[PATCH v3 08/21] mm/vmemmap: Initialize page table lock for vmemmap

[Muchun Song]

In the register_page_bootmem_memmap, the slab allocator is not ready
yet. So when ALLOC_SPLIT_PTLOCKS, we use init_mm.page_table_lock.
otherwise we use per page table lock(page->ptl). In the later patch,
we will use the vmemmap page table lock to guard the splitting of
the vmemmap huge PMD.

Signed-off-by: Muchun Song <songmuchun@xxxxxxxxxxxxx>
---
 arch/x86/mm/init_64.c |  2 ++
 include/linux/mm.h    | 45 +++++++++++++++++++++++++++++++++++++++++++++
 2 files changed, 47 insertions(+)

diff --git a/arch/x86/mm/init_64.c b/arch/x86/mm/init_64.c
index 0435bee2e172..a010101bbe24 100644
--- a/arch/x86/mm/init_64.c
+++ b/arch/x86/mm/init_64.c
@@ -1610,6 +1610,8 @@ void register_page_bootmem_memmap(unsigned long section_nr,
 		}
 		get_page_bootmem(section_nr, pud_page(*pud), MIX_SECTION_INFO);
 
+		vmemmap_ptlock_init(pud_page(*pud));
+
 		if (!boot_cpu_has(X86_FEATURE_PSE)) {
 			next = (addr + PAGE_SIZE) & PAGE_MASK;
 			pmd = pmd_offset(pud, addr);
diff --git a/include/linux/mm.h b/include/linux/mm.h
index a12354e63e49..ce429614d1ab 100644
--- a/include/linux/mm.h
+++ b/include/linux/mm.h
@@ -2169,6 +2169,26 @@ static inline bool ptlock_init(struct page *page)
 	return true;
 }
 
+#if ALLOC_SPLIT_PTLOCKS
+static inline void vmemmap_ptlock_init(struct page *page)
+{
+}
+#else
+static inline void vmemmap_ptlock_init(struct page *page)
+{
+	/*
+	 * prep_new_page() initialize page->private (and therefore page->ptl)

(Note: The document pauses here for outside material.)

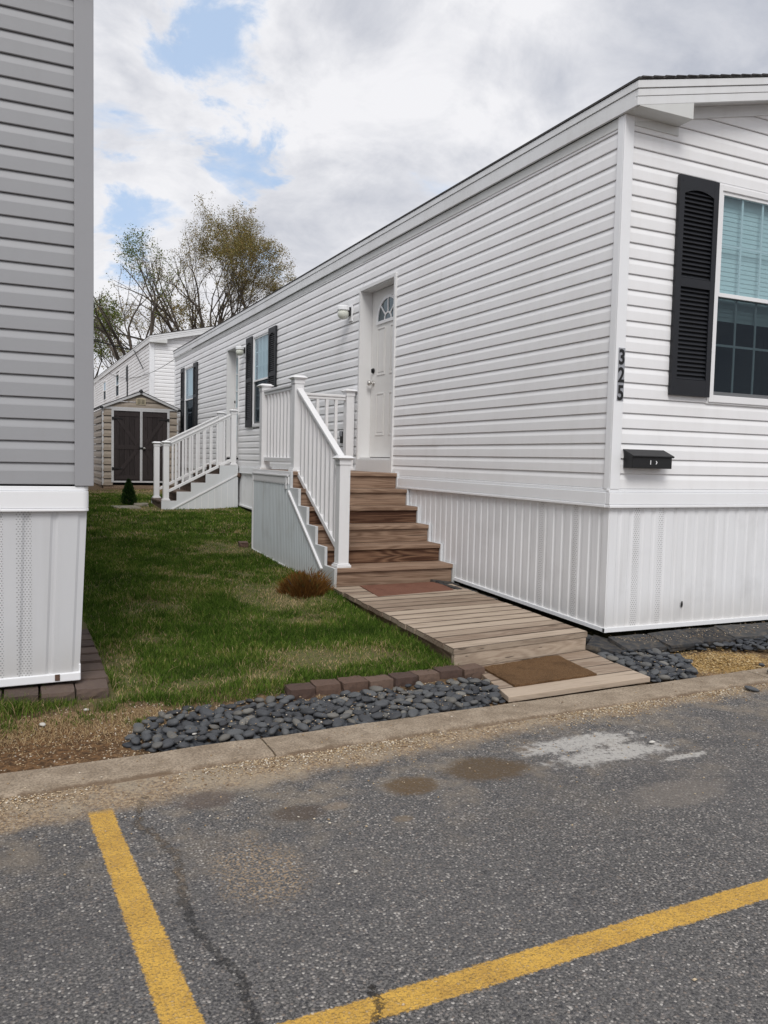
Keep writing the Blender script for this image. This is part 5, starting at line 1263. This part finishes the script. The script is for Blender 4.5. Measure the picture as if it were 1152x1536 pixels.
# ------------------------------------------------------------------ cables
def cable(pts, r_, label, sag=0., group=None):
    P_ = Vector(pts[0]); Q_ = Vector(pts[1]); L_ = []
    for i in range(15): t_ = i / 14; p = P_.lerp(Q_, t_); p.z -= sag * 4 * t_ * (1 - t_); L_.append(p)
    m = MB(); m.tube(L_, r_, 6); return tag(m.build('cable', 'wire', smooth=True), label, 'cable', group)
cable([(-6., 30., 7.25), (8., 31., 4.95)], .014, 'highest thin utility cable crossing in front of the trees', .15, 'utility cables in front of the trees')
cable([(-6., 30., 6.75), (8., 31., 4.55)], .030, 'thick black utility cable crossing in front of the trees', .25, 'utility cables in front of the trees')
cable([(-6., 30.5, 6.35), (8., 31.5, 5.35)], .012, 'lowest thin utility cable crossing in front of the trees', .2, 'utility cables in front of the trees')
cable([(-.02, 15.23, 3.37), (.0, 29.5, 4.35)], .006, 'thin sagging wire running from the white home roof corner to the farther home', .35)
cable([(-.05, 21.6, 4.28), (-.06, 19.7, 3.55)], .016, 'short black cable hanging down the side of the farther home', .0)

# ------------------------------------------------------------------ world, sun, camera
SUN_EL, SUN_AZ = R(48), R(205)        # azimuth measured clockwise from +Y
w = bpy.data.worlds.new('World'); S.world = w; w.use_nodes = True; n = NT('', w)
sky = n.node('ShaderNodeTexSky', sky_type='NISHITA'); sky.sun_disc = False; sky.sun_elevation = SUN_EL; sky.sun_rotation = SUN_AZ; sky.air_density = 1.; sky.dust_density = .6; sky.ozone_density = 1.2
g = n.node('ShaderNodeTexCoord').outputs['Generated']; x, y, z = n.sep(g)
den = n.M('ADD', n.M('MAXIMUM', z, 0.), .28); cp = n.com(n.M('DIVIDE', x, den), n.M('DIVIDE', y, den), 0.)
n1 = n.noise(cp, 2.6, 8, .62, .5); n2 = n.noise(n.V('ADD', cp, (7., 3., 0)), 1.9, 7, .58, .5); n3 = n.noise(n.V('ADD', cp, (1., 9., 0)), 5.2, 8, .62, .4)
blue = None
for d_, r0_, s_ in (((.2122, .886, .4123), .085, 1.), ((.1353, .9038, .4061), .06, .8), ((.1297, .9594, .2505), .07, .95), ((.254, .938, .236), .05, .6), ((.2317, .916, .3275), .045, .7), ((.1148, .9274, .3561), .05, .5), ((.175, .95, .258), .055, .85), ((-.6, .5, .5), .3, .8), ((.5, -.6, .5), .3, .7), ((-.3, -.7, .6), .2, .7)):
    dn_ = Vector(d_).normalized(); b = n.sm(n.M('ADD', n.V('DISTANCE', n.V('NORMALIZE', g), tuple(dn_)), n.M('MULTIPLY', n.M('SUBTRACT', n3, .5), .26)), r0_ * 1.15, 0., 0., s_)
    blue = b if blue is None else n.M('MAXIMUM', blue, b)
fac = n.sm(n.M('ADD', n.M('MULTIPLY', blue, .85), n.M('ADD', n.M('MULTIPLY', n.M('SUBTRACT', .52, n1), 2.6), n.M('MULTIPLY', n.M('SUBTRACT', .5, n3), 2.2))), .40, 1.25, 0., .72)
grey = n.sm(n2, .42, .60)
grey = n.M('MAXIMUM', n.M('MULTIPLY', grey, .62), n.M('MULTIPLY', n.sm(n.V('DISTANCE', n.V('NORMALIZE', g), tuple(Vector((.70, .56, .43)).normalized())), .30, .10), .9))
cl_ = n.mix(n.M('ADD', n.M('MULTIPLY', grey, .85), n.M('MULTIPLY', n.M('SUBTRACT', n3, .5), 1.5), clamp=True), (9.4, 9.4, 9.7), (4.9, 5.2, 6.0))
skyb = n.mix(.55, sky.outputs[0], (4.6, 7.6, 12.0))
cc = n.mix(fac, cl_, skyb)
bg = n.node('ShaderNodeBackground'); n.put(bg.inputs[0], cc); n.put(bg.inputs[1], .075); o = n.node('ShaderNodeOutputWorld'); n.t.links.new(bg.outputs[0], o.inputs[0])
ld = bpy.data.lights.new('Sun', 'SUN'); ld.energy = 1.5; ld.angle = R(24); ld.color = (1., .97, .93); so = bpy.data.objects.new('Sun', ld); COL.objects.link(so)
dv = Vector((math.sin(SUN_AZ) * math.cos(SUN_EL), math.cos(SUN_AZ) * math.cos(SUN_EL), math.sin(SUN_EL))); so.rotation_euler = dv.to_track_quat('Z', 'Y').to_euler(); so.location = (0, -5, 12)

cd = bpy.data.cameras.new('Camera'); cd.sensor_fit = 'HORIZONTAL'; cd.sensor_width = 36.; cd.lens = 36. * 1208.09 / 1152.; cd.clip_end = 2000.; cd.clip_start = .05
co = bpy.data.objects.new('Camera', cd); COL.objects.link(co)
rt = Vector((.90459855, -.42565122, .02285844)); up = Vector((.00710351, .0686706, .9976141)); fw = Vector((.42620536, .90227789, -.06514294))
M4 = Matrix(((rt.x, up.x, -fw.x, -3.66549816), (rt.y, up.y, -fw.y, -4.22256571), (rt.z, up.z, -fw.z, 1.12867384), (0, 0, 0, 1))); co.matrix_world = M4
S.camera = co
S.view_settings.view_transform = 'Standard'; S.view_settings.look = 'None'; S.view_settings.exposure = .35; S.view_settings.gamma = 1
S.render.engine = 'CYCLES'
for o in bpy.data.objects:
    if '_o' in o: del o['_o']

+	 * with 0. Make sure nobody took it in use in between.
+	 *
+	 * It can happen if arch try to use slab for page table allocation:
+	 * slab code uses page->{s_mem, counters}, which share storage with
+	 * page->ptl.
+	 */
+	VM_BUG_ON_PAGE(*(unsigned long *)&page->ptl, page);
+	spin_lock_init(ptlock_ptr(page));
+}
+#endif
+
 #else	/* !USE_SPLIT_PTE_PTLOCKS */
 /*
  * We use mm->page_table_lock to guard all pagetable pages of the mm.

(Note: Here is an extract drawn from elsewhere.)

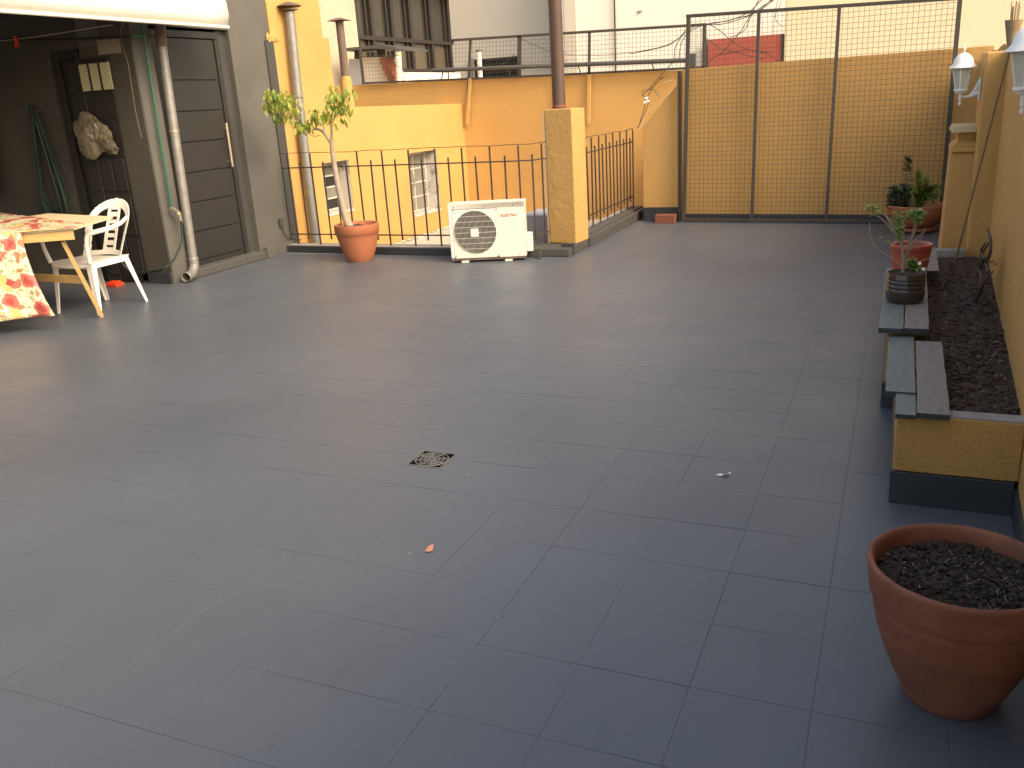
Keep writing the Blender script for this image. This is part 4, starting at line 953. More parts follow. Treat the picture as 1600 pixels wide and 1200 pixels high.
for k in range(70):
    a = random.uniform(0, 2*pi); r_ = .17*math.sqrt(random.random()); b_ = random.uniform(0, pi); l = random.uniform(.003, .018); x, y = BC[0]+cos(a)*r_, BC[1]+sin(a)*r_
    add_bar(bm, (x, y, .324), (x+cos(b_)*l, y+sin(b_)*l, .324+random.uniform(-.002, .006)), random.uniform(.0006, .0018), .001)
obj('soil_fibres', bm, 'chip', t, kind='stuff')

# ------------------------------------------------------------------ pots on the planks
t = thing('bottle_planter', 'dark ribbed cut plastic bottle used as a planter on the upper planks', 'planter')
bc = (0.172, 2.76, 0.402)
prof = [(0, .006), (.05, .0), (.078, .003), (.088, .018), (.090, .06)]
z = .062
for k in range(3): prof += [(.090, z), (.0855, z+.006), (.0845, z+.010), (.090, z+.016)]; z += .021
prof += [(.0885, z+.004), (.086, z+.02), (.0845, z+.02), (.084, z-.01)]
bm = nb(); add_lathe(bm, prof, bc, 40, .006); obj('bottle_body', bm, 'bottle', t, smooth=True, angle=50)
bm = nb(); soil_sheet(bm, lambda x, y: (x-bc[0])**2+(y-bc[1])**2 < .0855**2, bc[0]-.09, bc[0]+.09, bc[1]-.09, bc[1]+.09, .402+.140, .004, .008); obj('soil', bm, 'soil', t, smooth=True, kind='stuff')
PP = thing('bare_branch_plant', 'straggly plant with pale woody branches and a few leaves in the cut bottle planter', 'plant')
bm = nb()
for P, a, b in (([(0.159,2.780,0.496),(0.154,2.780,0.559),(0.153,2.780,0.623)], .010, .008), ([(0.155,2.860,0.592),(0.140,2.860,0.672),(0.117,2.860,0.720),(0.084,2.860,0.767),(0.055,2.860,0.814)], .009, .005), ([(0.117,2.840,0.720),(0.086,2.840,0.748),(0.042,2.840,0.795),(-0.029,2.840,0.849)], .004, .002),
                ([(0.177,2.900,0.530),(0.172,2.900,0.601),(0.179,2.900,0.666),(0.197,2.900,0.729),(0.203,2.900,0.808)], .007, .003), ([(0.176,2.860,0.656),(0.200,2.860,0.688),(0.234,2.860,0.729)], .004, .002), ([(0.154,2.800,0.562),(0.105,2.800,0.603),(0.028,2.800,0.656),(-0.005,2.800,0.713),(-0.012,2.800,0.782)], .004, .003),
                ([(0.181,2.860,0.551),(0.237,2.860,0.584),(0.292,2.860,0.610),(0.341,2.860,0.639)], .003, .002), ([(0.175,2.860,0.641),(0.175,2.860,0.672),(0.170,2.860,0.701)], .003, .002), ([(0.172,2.860,0.634),(0.202,2.860,0.663)], .003, .002), ([(0.116,2.860,0.735),(0.086,2.860,0.783),(0.052,2.860,0.811)], .004, .004)):
    add_tube(bm, P, a, 8, 4, r2=b)
obj('stem', bm, 'twig', PP, smooth=True)
def sprig(bm, P, n, L, rnd=.9, w=.5):
    P = smooth_path(P, 6)
    for k in range(n):
        p = P[int(random.random()*(len(P)-1))]; a = random.uniform(0, 2*pi)
        add_leaf(bm, p+Vector((random.uniform(-.004, .004),)*3), (cos(a), sin(a)*.8, random.uniform(-.3, .5)), (0, 0, 1), L*random.uniform(.6, 1.2), L*w, .2, .2)
bm = nb(); random.seed(41)
for P, n, L in (([(0.109,2.860,0.830),(0.121,2.860,0.783),(0.127,2.860,0.735),(0.128,2.860,0.688)], 120, .027), ([(0.184,2.860,0.593),(0.203,2.860,0.571),(0.217,2.860,0.545),(0.191,2.860,0.609)], 100, .029), ([(0.002,2.840,0.864),(-0.011,2.840,0.839),(-0.021,2.840,0.858),(0.018,2.840,0.839),(0.006,2.840,0.811)], 55, .029),
                ([(0.048,2.860,0.697),(0.037,2.860,0.671)], 14, .028), ([(0.087,2.860,0.678),(0.078,2.860,0.681)], 10, .028), ([(0.155,2.880,0.827),(0.185,2.880,0.811),(0.218,2.880,0.826),(0.208,2.880,0.780)], 90, .028), ([(0.090,2.860,0.729),(0.083,2.860,0.697)], 12, .025), ([(0.179,2.840,0.574),(0.228,2.840,0.549),(0.249,2.840,0.537)], 114, .028)):
    sprig(bm, P, n, L)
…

@@ -2180,6 +2200,7 @@ static inline spinlock_t *pte_lockptr(struct mm_struct *mm, pmd_t *pmd)
 static inline void ptlock_cache_init(void) {}
 static inline bool ptlock_init(struct page *page) { return true; }
 static inline void ptlock_free(struct page *page) {}
+static inline void vmemmap_ptlock_init(struct page *page) {}
 #endif /* USE_SPLIT_PTE_PTLOCKS */
 
 static inline void pgtable_init(void)
@@ -2244,6 +2265,18 @@ static inline spinlock_t *pmd_lockptr(struct mm_struct *mm, pmd_t *pmd)

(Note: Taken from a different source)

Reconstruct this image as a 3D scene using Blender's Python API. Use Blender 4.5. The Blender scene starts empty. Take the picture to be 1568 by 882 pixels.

 	return ptlock_ptr(pmd_to_page(pmd));
 }
 
+#if ALLOC_SPLIT_PTLOCKS
+static inline spinlock_t *vmemmap_pmd_lockptr(pmd_t *pmd)
+{
+	return &init_mm.page_table_lock;
+}
+#else
+static inline spinlock_t *vmemmap_pmd_lockptr(pmd_t *pmd)
+{
+	return ptlock_ptr(pmd_to_page(pmd));
+}
+#endif
+
 static inline bool pmd_ptlock_init(struct page *page)
 {
 #ifdef CONFIG_TRANSPARENT_HUGEPAGE
@@ -2269,6 +2302,11 @@ static inline spinlock_t *pmd_lockptr(struct mm_struct *mm, pmd_t *pmd)
 	return &mm->page_table_lock;
 }
 
+static inline spinlock_t *vmemmap_pmd_lockptr(pmd_t *pmd)
+{
+	return &init_mm.page_table_lock;
+}
+
 static inline bool pmd_ptlock_init(struct page *page) { return true; }
 static inline void pmd_ptlock_free(struct page *page) {}
 
@@ -2283,6 +2321,13 @@ static inline spinlock_t *pmd_lock(struct mm_struct *mm, pmd_t *pmd)
 	return ptl;
 }
 
+static inline spinlock_t *vmemmap_pmd_lock(pmd_t *pmd)
+{
+	spinlock_t *ptl = vmemmap_pmd_lockptr(pmd);
+	spin_lock(ptl);
+	return ptl;
+}
+
 static inline bool pgtable_pmd_page_ctor(struct page *page)
 {
 	if (!pmd_ptlock_init(page))
-- 
2.11.0